Thursday, July 05, 2007

Pity for Madmen

Dr Samuel Johnson (1707-1784) is one of the most quoted men in history. Like me, he was interested in a wide range of things, and had opinions on almost all of them. This morning, my "Daily Curmudgeon" e-mail contained a Johnson quote I'd not heard before, that bears repeating:

"If a madman were to come into this room with a stick in his hand, no doubt we should pity the state of his mind; but our primary consideration would be to take care of ourselves. We should knock him down first, and pity him afterwards."

It seems to me that this quote is very appropriate for our times.

Liberals would see the madman in the room and steadfastly defend his right to beat us up with the stick, wiewing any infringement of his right to do so as an unconscionable limit on his freedom of social and political expression.

Conservatives would angrily reject any limits on the madman's right to own a stick, regardless of whether or not they ran the risk of his use of the stick to beat them.

If the madman were a Muslim, the Islamic community would blame the madman's actions on Israel and the United States, claiming that he was driven to his actions by all the grievances he'd amassed over the terrible things everyone else had done.
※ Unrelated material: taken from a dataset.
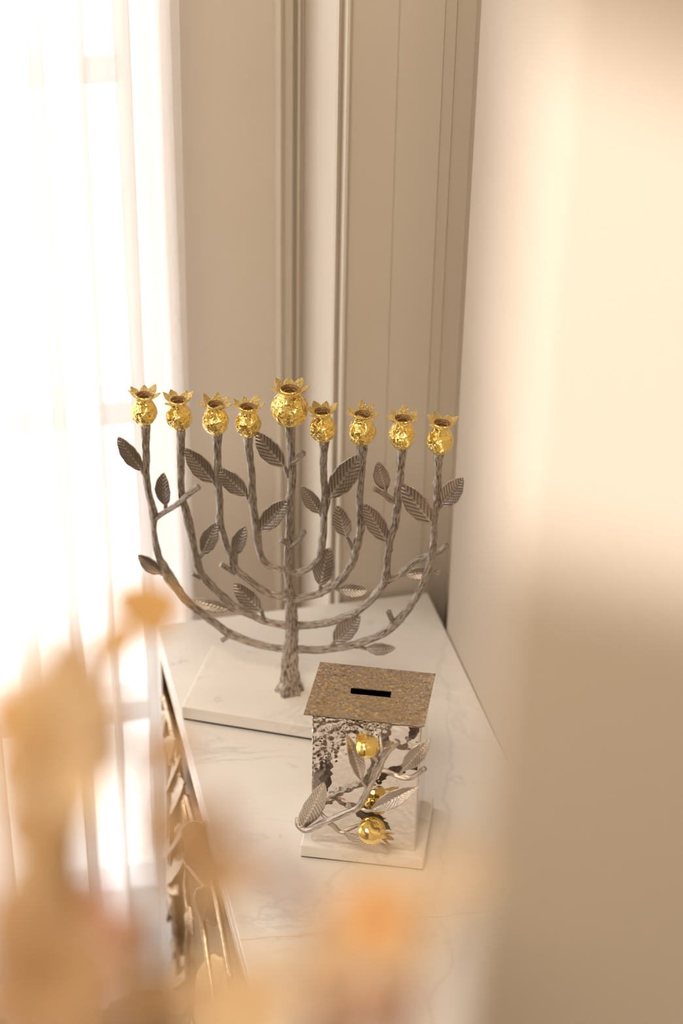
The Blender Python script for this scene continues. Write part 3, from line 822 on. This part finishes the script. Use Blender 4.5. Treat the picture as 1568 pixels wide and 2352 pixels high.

You can snicker at these generalizations, but I think you'll find that they are pretty close to current reality. I don't like generic political labels, but in this case, I believe they serve to illustrate my point. In the case of the madman in the room, "liberals" would worry about the madman's rights and their perceived guilt for his situation; "conservatives" would worry about the implications of limitations on the madman's right to possess his weapon; and Muslims would angrily blame everyone but themselves for the madman's mental state.

More than 200 years ago, Dr Samuel Johnson recognized that the most important thing was to protect oneself from the madman, and that there would be plenty of time later to pity his condition. Today, sadly, it seems we're more inclined to worry about our responsibility for the madman's condition than about our own safety.

Does anyone but me see something wrong with this picture?

Have a good day. More thoughts tomorrow.